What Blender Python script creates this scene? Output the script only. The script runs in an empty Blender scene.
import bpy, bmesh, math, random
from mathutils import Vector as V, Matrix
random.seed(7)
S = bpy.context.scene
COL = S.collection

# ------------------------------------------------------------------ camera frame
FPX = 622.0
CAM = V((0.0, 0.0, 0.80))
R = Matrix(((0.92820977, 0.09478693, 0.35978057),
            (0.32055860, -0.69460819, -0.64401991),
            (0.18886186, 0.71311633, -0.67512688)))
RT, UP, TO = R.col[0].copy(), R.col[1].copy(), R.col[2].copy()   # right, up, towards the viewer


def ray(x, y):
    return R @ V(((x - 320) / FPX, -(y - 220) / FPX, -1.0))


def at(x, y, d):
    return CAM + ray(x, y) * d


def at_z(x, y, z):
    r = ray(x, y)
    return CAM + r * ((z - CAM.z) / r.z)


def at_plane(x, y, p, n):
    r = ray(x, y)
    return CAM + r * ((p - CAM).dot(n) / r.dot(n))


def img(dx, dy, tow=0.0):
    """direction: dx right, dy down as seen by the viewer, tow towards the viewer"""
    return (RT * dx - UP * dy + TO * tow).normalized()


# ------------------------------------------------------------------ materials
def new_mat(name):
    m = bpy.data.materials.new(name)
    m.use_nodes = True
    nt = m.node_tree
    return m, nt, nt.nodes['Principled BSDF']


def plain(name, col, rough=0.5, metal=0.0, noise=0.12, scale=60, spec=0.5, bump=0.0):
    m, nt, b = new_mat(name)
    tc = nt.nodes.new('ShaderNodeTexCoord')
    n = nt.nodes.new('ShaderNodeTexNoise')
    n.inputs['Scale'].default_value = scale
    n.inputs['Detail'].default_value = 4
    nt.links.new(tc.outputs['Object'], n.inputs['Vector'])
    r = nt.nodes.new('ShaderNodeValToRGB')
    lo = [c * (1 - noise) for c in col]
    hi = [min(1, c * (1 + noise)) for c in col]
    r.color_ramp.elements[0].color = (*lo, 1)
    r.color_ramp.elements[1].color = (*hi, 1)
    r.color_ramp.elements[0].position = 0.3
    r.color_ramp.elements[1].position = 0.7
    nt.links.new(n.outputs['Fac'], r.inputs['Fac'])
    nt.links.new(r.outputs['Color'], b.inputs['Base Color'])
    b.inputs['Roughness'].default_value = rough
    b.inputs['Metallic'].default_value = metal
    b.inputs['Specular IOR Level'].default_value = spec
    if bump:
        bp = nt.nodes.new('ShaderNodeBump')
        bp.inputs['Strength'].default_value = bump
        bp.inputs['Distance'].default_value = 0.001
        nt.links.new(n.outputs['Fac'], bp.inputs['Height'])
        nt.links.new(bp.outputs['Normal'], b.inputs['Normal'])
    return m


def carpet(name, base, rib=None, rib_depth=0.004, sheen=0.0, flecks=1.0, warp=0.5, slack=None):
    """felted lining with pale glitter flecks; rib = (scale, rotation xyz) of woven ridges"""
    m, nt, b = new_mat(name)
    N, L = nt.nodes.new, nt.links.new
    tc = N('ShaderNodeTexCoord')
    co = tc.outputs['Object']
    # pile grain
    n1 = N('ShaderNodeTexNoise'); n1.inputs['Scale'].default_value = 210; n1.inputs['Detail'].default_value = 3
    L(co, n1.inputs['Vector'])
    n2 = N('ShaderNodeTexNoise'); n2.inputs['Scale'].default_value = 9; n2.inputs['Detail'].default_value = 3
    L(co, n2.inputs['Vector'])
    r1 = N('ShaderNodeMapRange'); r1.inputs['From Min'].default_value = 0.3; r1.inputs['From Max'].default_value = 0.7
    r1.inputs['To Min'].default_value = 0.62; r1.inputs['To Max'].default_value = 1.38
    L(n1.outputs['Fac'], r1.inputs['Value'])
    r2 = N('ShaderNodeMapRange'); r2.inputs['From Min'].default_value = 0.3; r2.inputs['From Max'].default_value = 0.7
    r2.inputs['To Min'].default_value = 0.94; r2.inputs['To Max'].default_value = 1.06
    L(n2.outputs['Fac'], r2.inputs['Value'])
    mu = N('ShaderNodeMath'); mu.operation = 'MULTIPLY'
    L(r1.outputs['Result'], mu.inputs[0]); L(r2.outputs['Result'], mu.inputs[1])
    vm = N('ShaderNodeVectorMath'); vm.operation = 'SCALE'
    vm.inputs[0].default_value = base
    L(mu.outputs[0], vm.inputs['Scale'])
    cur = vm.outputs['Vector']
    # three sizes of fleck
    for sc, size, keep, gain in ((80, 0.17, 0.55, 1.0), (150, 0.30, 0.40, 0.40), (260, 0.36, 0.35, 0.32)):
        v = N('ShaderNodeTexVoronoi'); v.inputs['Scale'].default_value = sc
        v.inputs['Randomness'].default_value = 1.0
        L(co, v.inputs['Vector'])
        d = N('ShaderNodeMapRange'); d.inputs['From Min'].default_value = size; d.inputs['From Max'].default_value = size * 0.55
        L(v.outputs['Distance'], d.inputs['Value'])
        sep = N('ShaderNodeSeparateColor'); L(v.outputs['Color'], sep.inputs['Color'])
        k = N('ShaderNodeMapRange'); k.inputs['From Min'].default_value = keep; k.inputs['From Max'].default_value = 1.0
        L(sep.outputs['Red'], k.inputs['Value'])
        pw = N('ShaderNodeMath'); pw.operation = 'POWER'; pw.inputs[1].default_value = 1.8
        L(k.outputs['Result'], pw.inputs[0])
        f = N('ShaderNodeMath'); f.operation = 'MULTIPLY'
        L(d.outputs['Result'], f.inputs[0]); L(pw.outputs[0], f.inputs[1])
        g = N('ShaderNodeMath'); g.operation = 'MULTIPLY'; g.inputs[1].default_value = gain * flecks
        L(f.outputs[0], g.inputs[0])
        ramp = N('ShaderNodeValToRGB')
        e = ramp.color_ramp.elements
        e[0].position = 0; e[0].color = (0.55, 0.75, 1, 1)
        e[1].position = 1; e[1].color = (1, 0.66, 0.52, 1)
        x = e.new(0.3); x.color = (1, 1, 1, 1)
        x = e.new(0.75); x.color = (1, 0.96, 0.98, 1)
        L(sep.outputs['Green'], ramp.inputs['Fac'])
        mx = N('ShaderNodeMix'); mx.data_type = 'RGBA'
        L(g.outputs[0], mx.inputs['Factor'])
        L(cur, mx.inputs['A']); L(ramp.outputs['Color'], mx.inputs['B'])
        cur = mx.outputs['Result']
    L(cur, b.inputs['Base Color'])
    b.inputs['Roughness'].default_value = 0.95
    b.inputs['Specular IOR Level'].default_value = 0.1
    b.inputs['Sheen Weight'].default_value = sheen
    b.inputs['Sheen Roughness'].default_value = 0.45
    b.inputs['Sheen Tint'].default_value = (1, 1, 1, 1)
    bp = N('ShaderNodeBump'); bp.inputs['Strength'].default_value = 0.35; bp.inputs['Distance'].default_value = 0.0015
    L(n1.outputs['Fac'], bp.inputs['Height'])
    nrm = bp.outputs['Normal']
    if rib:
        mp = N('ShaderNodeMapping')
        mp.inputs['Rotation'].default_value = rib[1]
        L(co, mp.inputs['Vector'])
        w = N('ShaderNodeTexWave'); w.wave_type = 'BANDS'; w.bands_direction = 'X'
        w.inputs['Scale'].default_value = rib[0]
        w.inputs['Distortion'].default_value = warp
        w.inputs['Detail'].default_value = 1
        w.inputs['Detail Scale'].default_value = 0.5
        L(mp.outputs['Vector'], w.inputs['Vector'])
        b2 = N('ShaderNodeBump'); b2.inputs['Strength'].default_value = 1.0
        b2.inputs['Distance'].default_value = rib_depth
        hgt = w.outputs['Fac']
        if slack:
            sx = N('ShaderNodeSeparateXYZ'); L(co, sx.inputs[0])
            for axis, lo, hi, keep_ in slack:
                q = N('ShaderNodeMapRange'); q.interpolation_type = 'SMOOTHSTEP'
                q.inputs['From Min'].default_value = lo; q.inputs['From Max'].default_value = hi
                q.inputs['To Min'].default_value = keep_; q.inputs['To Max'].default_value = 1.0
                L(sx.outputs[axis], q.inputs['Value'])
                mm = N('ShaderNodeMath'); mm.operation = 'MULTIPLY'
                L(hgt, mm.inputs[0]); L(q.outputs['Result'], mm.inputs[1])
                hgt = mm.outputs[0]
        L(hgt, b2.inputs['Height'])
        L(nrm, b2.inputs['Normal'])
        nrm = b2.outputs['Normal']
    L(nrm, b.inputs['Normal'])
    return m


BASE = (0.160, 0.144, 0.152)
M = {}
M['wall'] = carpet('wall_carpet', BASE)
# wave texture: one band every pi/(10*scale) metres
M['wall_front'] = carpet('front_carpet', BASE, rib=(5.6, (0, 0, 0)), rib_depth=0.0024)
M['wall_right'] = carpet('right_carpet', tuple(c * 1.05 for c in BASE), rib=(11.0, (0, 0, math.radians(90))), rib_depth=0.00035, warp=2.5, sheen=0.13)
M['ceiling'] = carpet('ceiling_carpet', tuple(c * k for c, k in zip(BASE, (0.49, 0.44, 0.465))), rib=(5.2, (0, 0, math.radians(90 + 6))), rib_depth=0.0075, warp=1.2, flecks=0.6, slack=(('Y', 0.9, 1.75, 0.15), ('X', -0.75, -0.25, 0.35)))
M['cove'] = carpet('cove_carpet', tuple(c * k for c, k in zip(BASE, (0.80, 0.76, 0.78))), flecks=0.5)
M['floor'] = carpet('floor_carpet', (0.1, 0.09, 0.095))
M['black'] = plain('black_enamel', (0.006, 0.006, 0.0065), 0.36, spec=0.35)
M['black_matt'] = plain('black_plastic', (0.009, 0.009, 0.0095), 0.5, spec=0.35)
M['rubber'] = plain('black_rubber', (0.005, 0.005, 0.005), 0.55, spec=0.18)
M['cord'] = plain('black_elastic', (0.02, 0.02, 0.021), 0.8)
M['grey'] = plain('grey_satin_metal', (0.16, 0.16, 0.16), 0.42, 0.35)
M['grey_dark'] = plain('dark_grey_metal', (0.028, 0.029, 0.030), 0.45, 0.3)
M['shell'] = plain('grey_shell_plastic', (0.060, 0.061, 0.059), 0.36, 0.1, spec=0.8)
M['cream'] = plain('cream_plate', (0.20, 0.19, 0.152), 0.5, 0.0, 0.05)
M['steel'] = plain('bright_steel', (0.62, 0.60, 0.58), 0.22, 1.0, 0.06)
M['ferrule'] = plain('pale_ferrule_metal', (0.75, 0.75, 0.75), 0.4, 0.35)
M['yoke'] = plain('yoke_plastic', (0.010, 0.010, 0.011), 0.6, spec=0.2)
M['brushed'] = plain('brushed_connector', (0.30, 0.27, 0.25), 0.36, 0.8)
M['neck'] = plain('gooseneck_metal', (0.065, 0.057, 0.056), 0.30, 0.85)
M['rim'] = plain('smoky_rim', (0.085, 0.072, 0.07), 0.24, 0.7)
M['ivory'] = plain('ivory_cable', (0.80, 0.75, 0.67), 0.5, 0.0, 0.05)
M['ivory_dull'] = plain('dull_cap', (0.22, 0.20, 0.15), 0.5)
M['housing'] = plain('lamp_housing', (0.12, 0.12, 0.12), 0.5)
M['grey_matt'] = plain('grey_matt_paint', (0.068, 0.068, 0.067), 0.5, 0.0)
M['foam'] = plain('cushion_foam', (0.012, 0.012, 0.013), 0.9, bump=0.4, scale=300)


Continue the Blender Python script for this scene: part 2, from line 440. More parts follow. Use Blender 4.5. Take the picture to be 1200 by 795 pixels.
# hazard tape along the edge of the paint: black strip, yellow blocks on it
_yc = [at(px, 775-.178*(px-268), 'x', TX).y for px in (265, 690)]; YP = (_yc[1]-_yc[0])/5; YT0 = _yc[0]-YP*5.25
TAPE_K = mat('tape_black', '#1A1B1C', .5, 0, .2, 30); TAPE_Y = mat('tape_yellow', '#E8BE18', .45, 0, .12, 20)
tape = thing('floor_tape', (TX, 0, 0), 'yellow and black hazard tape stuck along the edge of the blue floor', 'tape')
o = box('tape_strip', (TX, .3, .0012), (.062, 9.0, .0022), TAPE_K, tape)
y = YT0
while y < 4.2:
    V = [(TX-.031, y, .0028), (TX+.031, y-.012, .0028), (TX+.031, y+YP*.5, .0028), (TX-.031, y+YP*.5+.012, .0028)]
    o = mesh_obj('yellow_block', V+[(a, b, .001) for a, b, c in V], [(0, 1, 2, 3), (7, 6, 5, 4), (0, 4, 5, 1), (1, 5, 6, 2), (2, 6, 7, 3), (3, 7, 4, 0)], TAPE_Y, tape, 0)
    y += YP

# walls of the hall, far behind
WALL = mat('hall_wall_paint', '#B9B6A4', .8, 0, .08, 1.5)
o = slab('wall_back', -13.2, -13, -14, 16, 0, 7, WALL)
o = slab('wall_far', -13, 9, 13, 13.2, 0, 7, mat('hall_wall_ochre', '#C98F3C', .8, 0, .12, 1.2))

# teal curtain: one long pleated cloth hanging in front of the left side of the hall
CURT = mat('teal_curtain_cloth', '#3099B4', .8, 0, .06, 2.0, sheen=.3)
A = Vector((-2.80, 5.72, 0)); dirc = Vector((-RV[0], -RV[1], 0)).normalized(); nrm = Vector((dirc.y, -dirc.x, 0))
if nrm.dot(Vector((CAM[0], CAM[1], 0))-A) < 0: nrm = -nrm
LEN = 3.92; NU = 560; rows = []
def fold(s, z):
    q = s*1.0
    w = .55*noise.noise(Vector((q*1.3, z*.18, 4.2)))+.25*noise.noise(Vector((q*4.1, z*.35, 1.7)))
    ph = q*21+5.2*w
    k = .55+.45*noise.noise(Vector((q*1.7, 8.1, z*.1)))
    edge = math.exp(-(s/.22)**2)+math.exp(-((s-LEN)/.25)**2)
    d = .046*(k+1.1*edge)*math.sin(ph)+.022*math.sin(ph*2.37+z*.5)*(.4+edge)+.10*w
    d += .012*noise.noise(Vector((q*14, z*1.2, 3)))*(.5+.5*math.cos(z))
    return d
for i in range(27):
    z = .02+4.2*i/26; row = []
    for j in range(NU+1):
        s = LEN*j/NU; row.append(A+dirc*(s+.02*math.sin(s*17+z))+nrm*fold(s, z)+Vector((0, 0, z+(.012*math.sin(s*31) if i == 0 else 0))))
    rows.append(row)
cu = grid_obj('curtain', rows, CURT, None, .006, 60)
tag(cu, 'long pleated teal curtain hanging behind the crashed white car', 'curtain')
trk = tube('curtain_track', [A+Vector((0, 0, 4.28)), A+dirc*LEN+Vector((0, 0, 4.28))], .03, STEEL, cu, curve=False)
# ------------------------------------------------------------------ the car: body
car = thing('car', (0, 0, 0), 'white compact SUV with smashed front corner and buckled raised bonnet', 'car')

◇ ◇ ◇

• [Exercise]: Copy every line of the entries above in which "script" occurs.

• [Solution for this problem]:
What Blender Python script creates this scene? Output the script only. The script runs in an empty Blender scene.
Continue the Blender Python script for this scene: part 2, from line 440. More parts follow. Use Blender 4.5. Take the picture to be 1200 by 795 pixels.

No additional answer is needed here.